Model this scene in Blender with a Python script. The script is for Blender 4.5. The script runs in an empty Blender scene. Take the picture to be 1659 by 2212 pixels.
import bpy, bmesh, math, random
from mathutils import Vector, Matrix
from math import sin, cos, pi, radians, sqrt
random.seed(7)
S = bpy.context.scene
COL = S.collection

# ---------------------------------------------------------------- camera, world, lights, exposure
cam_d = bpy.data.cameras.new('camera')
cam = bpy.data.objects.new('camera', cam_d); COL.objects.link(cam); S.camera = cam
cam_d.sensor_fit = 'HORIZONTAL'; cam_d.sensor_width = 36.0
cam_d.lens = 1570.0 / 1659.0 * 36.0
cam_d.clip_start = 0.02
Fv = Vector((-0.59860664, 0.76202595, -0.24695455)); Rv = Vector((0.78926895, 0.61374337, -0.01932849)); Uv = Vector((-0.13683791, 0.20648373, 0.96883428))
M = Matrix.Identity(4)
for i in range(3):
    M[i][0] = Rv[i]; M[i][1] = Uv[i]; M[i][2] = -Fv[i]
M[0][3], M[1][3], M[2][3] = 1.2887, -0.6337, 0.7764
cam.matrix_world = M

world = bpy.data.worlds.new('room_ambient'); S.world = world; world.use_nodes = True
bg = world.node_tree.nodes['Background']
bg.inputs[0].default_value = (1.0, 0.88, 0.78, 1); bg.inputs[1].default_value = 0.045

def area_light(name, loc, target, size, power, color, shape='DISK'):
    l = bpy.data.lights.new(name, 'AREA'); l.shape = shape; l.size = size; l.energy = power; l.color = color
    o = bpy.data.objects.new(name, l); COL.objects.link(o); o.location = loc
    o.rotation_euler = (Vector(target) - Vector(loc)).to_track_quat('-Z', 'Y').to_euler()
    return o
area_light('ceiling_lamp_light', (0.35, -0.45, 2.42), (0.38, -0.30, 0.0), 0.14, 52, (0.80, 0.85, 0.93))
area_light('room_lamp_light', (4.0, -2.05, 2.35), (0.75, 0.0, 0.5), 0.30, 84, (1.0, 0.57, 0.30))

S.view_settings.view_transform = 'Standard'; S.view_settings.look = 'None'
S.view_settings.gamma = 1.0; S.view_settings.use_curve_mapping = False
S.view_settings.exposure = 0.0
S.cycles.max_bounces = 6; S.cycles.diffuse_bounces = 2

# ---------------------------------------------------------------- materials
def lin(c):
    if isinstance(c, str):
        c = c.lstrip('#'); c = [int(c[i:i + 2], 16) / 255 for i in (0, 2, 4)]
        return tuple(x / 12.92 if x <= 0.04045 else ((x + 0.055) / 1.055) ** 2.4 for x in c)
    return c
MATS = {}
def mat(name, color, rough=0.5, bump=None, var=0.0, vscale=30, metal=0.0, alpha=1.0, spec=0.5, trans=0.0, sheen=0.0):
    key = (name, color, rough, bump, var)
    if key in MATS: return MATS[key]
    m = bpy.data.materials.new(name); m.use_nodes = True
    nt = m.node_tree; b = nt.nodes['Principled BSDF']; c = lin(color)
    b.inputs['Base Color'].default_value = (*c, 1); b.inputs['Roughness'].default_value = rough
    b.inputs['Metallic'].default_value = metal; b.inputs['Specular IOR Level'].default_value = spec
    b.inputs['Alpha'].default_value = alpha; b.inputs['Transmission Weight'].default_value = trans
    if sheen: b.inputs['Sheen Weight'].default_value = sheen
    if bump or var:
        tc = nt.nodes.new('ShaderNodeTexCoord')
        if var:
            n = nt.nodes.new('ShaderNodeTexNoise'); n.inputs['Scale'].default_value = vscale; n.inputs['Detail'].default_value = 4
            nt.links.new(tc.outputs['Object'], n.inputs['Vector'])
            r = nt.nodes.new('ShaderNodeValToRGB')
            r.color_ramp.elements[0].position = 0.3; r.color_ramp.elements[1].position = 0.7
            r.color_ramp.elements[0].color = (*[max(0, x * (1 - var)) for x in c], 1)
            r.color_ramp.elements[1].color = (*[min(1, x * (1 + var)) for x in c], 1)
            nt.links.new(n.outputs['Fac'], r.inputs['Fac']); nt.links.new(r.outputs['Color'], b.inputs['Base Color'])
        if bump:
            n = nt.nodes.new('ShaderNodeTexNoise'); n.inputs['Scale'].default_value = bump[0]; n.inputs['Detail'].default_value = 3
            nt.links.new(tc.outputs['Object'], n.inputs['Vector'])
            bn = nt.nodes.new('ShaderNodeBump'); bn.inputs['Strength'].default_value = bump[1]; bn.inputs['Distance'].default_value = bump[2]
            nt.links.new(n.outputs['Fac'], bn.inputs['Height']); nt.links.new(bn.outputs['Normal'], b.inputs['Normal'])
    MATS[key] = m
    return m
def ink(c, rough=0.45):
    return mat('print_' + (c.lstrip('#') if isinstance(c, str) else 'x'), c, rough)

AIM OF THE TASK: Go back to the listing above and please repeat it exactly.

EXERCISE RESULT:
Model this scene in Blender with a Python script. The script is for Blender 4.5. The script runs in an empty Blender scene. Take the picture to be 1659 by 2212 pixels.
import bpy, bmesh, math, random
from mathutils import Vector, Matrix
from math import sin, cos, pi, radians, sqrt
random.seed(7)
S = bpy.context.scene
COL = S.collection

# ---------------------------------------------------------------- camera, world, lights, exposure
cam_d = bpy.data.cameras.new('camera')
cam = bpy.data.objects.new('camera', cam_d); COL.objects.link(cam); S.camera = cam
cam_d.sensor_fit = 'HORIZONTAL'; cam_d.sensor_width = 36.0
cam_d.lens = 1570.0 / 1659.0 * 36.0
cam_d.clip_start = 0.02
Fv = Vector((-0.59860664, 0.76202595, -0.24695455)); Rv = Vector((0.78926895, 0.61374337, -0.01932849)); Uv = Vector((-0.13683791, 0.20648373, 0.96883428))
M = Matrix.Identity(4)
for i in range(3):
    M[i][0] = Rv[i]; M[i][1] = Uv[i]; M[i][2] = -Fv[i]
M[0][3], M[1][3], M[2][3] = 1.2887, -0.6337, 0.7764
cam.matrix_world = M

world = bpy.data.worlds.new('room_ambient'); S.world = world; world.use_nodes = True
bg = world.node_tree.nodes['Background']
bg.inputs[0].default_value = (1.0, 0.88, 0.78, 1); bg.inputs[1].default_value = 0.045

def area_light(name, loc, target, size, power, color, shape='DISK'):
    l = bpy.data.lights.new(name, 'AREA'); l.shape = shape; l.size = size; l.energy = power; l.color = color
    o = bpy.data.objects.new(name, l); COL.objects.link(o); o.location = loc
    o.rotation_euler = (Vector(target) - Vector(loc)).to_track_quat('-Z', 'Y').to_euler()
    return o
area_light('ceiling_lamp_light', (0.35, -0.45, 2.42), (0.38, -0.30, 0.0), 0.14, 52, (0.80, 0.85, 0.93))
area_light('room_lamp_light', (4.0, -2.05, 2.35), (0.75, 0.0, 0.5), 0.30, 84, (1.0, 0.57, 0.30))

S.view_settings.view_transform = 'Standard'; S.view_settings.look = 'None'
S.view_settings.gamma = 1.0; S.view_settings.use_curve_mapping = False
S.view_settings.exposure = 0.0
S.cycles.max_bounces = 6; S.cycles.diffuse_bounces = 2

# ---------------------------------------------------------------- materials
def lin(c):
    if isinstance(c, str):
        c = c.lstrip('#'); c = [int(c[i:i + 2], 16) / 255 for i in (0, 2, 4)]
        return tuple(x / 12.92 if x <= 0.04045 else ((x + 0.055) / 1.055) ** 2.4 for x in c)
    return c
MATS = {}
def mat(name, color, rough=0.5, bump=None, var=0.0, vscale=30, metal=0.0, alpha=1.0, spec=0.5, trans=0.0, sheen=0.0):
    key = (name, color, rough, bump, var)
    if key in MATS: return MATS[key]
    m = bpy.data.materials.new(name); m.use_nodes = True
    nt = m.node_tree; b = nt.nodes['Principled BSDF']; c = lin(color)
    b.inputs['Base Color'].default_value = (*c, 1); b.inputs['Roughness'].default_value = rough
    b.inputs['Metallic'].default_value = metal; b.inputs['Specular IOR Level'].default_value = spec
    b.inputs['Alpha'].default_value = alpha; b.inputs['Transmission Weight'].default_value = trans
    if sheen: b.inputs['Sheen Weight'].default_value = sheen
    if bump or var:
        tc = nt.nodes.new('ShaderNodeTexCoord')
        if var:
            n = nt.nodes.new('ShaderNodeTexNoise'); n.inputs['Scale'].default_value = vscale; n.inputs['Detail'].default_value = 4
            nt.links.new(tc.outputs['Object'], n.inputs['Vector'])
            r = nt.nodes.new('ShaderNodeValToRGB')
            r.color_ramp.elements[0].position = 0.3; r.color_ramp.elements[1].position = 0.7
            r.color_ramp.elements[0].color = (*[max(0, x * (1 - var)) for x in c], 1)
            r.color_ramp.elements[1].color = (*[min(1, x * (1 + var)) for x in c], 1)
            nt.links.new(n.outputs['Fac'], r.inputs['Fac']); nt.links.new(r.outputs['Color'], b.inputs['Base Color'])
        if bump:
            n = nt.nodes.new('ShaderNodeTexNoise'); n.inputs['Scale'].default_value = bump[0]; n.inputs['Detail'].default_value = 3
            nt.links.new(tc.outputs['Object'], n.inputs['Vector'])
            bn = nt.nodes.new('ShaderNodeBump'); bn.inputs['Strength'].default_value = bump[1]; bn.inputs['Distance'].default_value = bump[2]
            nt.links.new(n.outputs['Fac'], bn.inputs['Height']); nt.links.new(bn.outputs['Normal'], b.inputs['Normal'])
    MATS[key] = m
    return m
def ink(c, rough=0.45):
    return mat('print_' + (c.lstrip('#') if isinstance(c, str) else 'x'), c, rough)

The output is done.